Snow into ice. Snow turns into glacial ice because of the pressure from overlying layers of snow. The increased weight compacts the delicate snowflakes and collapses pockets of air. The snowflakes become rounded granules called
firn, which are held loosely together by new ice that acts as a cement. The greater the overlying weight, the greater the amount of compaction and recrystallization that leads to the development of thick slabs of glacial ice.
Wasting and calving. As its mass increases, a glacier begins to move downslope, or flow, under the influence of gravity. It commonly picks up loose rock and sediment or breaks off pieces of the irregular rocky surface. When glacial ice reaches its point of farthest advance, it is wasted, or ablated, through melting. A small amount of the ice evaporates directly into the atmosphere from the warmed surface of the glacier. Large blocks of ice may break off, or calve, from the glacial face and plunge into the water of a lake or ocean as an iceberg. In extremely cold climates, most glaciers lose their ice through calving.
Budget. A glacier's budget is defined as the ratio between ice gained and ice lost. When a glacier gains more volume from new snowfall than it loses from melting, it has a positive budget. This positive growth is reflected by the outward or downslope movement of an advancing glacier because of the increased snow mass at the top, even if the front of the glacier is melting. A glacier with a negative budget loses more volume than it gains and is therefore a receding glacier. A receding glacier may at times still move downslope but cannot in total overtake its more rapid rate of uphill recession from melting. A glacier that has a balanced budget neither advances nor recedes.
Zone of accumulation and zone of wastage. The upper elevations of a glacier that are perennially covered in snow are called the zone of accumulation. The lower portion of the glacier where the ice is lost is called the zone of wastage. The snow line is the irregular boundary between these two zones. The position of the snow line varies according to climatic variations and the glacier's budget. A snow line that moves down the glacier indicates the glacier has a positive budget; a snow line that moves up the glacier reveals a negative budget.
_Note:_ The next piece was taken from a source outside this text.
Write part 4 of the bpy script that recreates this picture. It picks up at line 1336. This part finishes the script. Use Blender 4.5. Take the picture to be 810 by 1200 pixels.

The terminus. The front of the glacier, or its terminus, moves down the valley if a glacier has a positive budget; the reverse is true if the glacier has a negative budget. Colder temperatures are not the only reasons a glacier extends forward. Other causes could be that conditions are wetter and more snowfall is accumulating during the winter months or that the summer is cloudier and cooler. Alternatively, a retreating glacier could mean that the winter months have been drier but just as cold, resulting in less snowpack, or that a sunnier summer has resulted in more wastage. Experts guess that a worldwide decrease in the mean annual temperature of only 4 or 5 degrees centigrade could trigger the onset of another glacial period.